ABSTRACT:

This study explores the dynamics of water fluxes and carbon exchange in the Chihuahuan Desert using high-frequency data collected at the Jornada Experimental Range from October 2019 to December 2024. Measurements were recorded every 10seconds using a Licor 7500i system paired with a Vaisala sensor for atmospheric humidity and temperature, as well as radiation sensors and soil moisture and temperature probes. These instruments were installed on a 2.4-meter tower located at the piedmont zone of the ranch. Motivated by recent shifts in rainfall intensity, frequency, and increasing drought conditions, this research aims to better understand how desert ecosystems respond to rainfall pulses—particularly how much water is lost through evaporation versus how much is used by vegetation. To address this, we applied the underlying Water Use Efficiency (uWUE) method to partition evapotranspiration after rainfall events. Complementarily, an artificial rainfall experiment was conducted on a 20x10m plot at the same site to monitor soil water movement using TDR sensors and 3D Electrical Resistivity surveys up to 3 meters deep. These combined approaches help shed light on the role of shallow calcium carbonate layers in water storage and accessibility, and how desert plants adapt their water use strategies following precipitation pulses.

ABSTRACT:

This dataset documents time-lapse Electrical Resistivity Tomography (ERT) measurements conducted as part of a controlled rainfall simulation experiment at the Jornada Experimental Range in the Chihuahuan Desert. A total of 6,000 liters of water were applied over a 20x10 m experimental plot using two sprinklers to simulate a 60 mm rainfall event.
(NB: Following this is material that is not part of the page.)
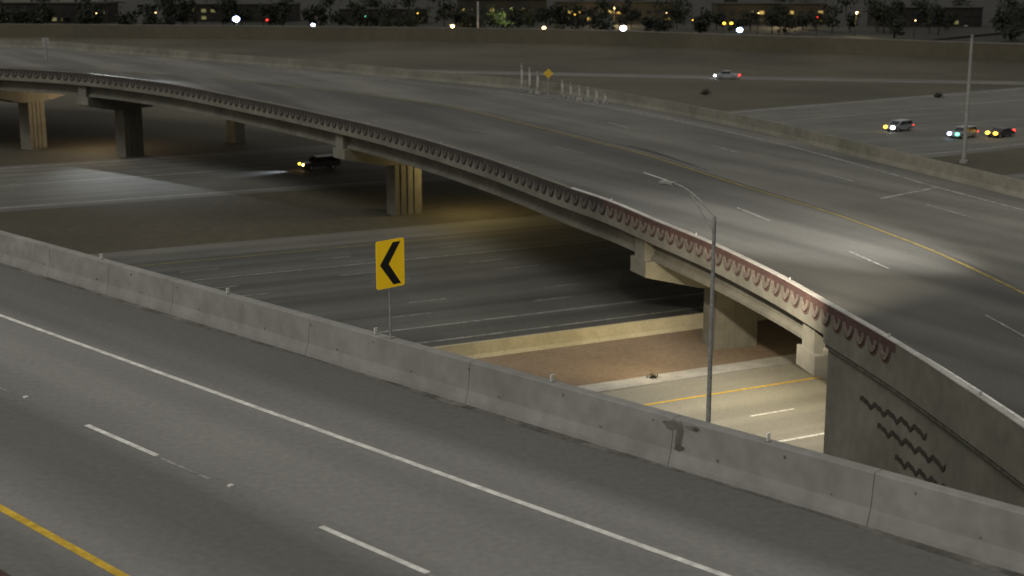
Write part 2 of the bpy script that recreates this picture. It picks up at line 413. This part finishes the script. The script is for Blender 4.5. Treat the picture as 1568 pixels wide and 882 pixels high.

To monitor subsurface water redistribution, a 72-electrode array (8x9 grid) was installed, and 26 ERT surveys were conducted using a dipole–gradient configuration. One baseline survey was performed prior to irrigation, followed by 25 monitoring surveys over a two-month period. Early measurements were taken every 2 hours and gradually spaced out over time to capture longer-term changes.

The resulting dataset includes raw resistivity files, inverted resistivity models for each survey, and time-lapse visualizations highlighting temporal changes in soil resistivity at the same location. These data allow for detailed analysis of infiltration patterns, water retention, and redistribution in arid soils, and contribute to a better understanding of how rainfall pulses affect water availability in desert ecosystems. The ERT method provides a valuable non-invasive tool to observe and quantify soil moisture dynamics in three dimensions under real-world field conditions.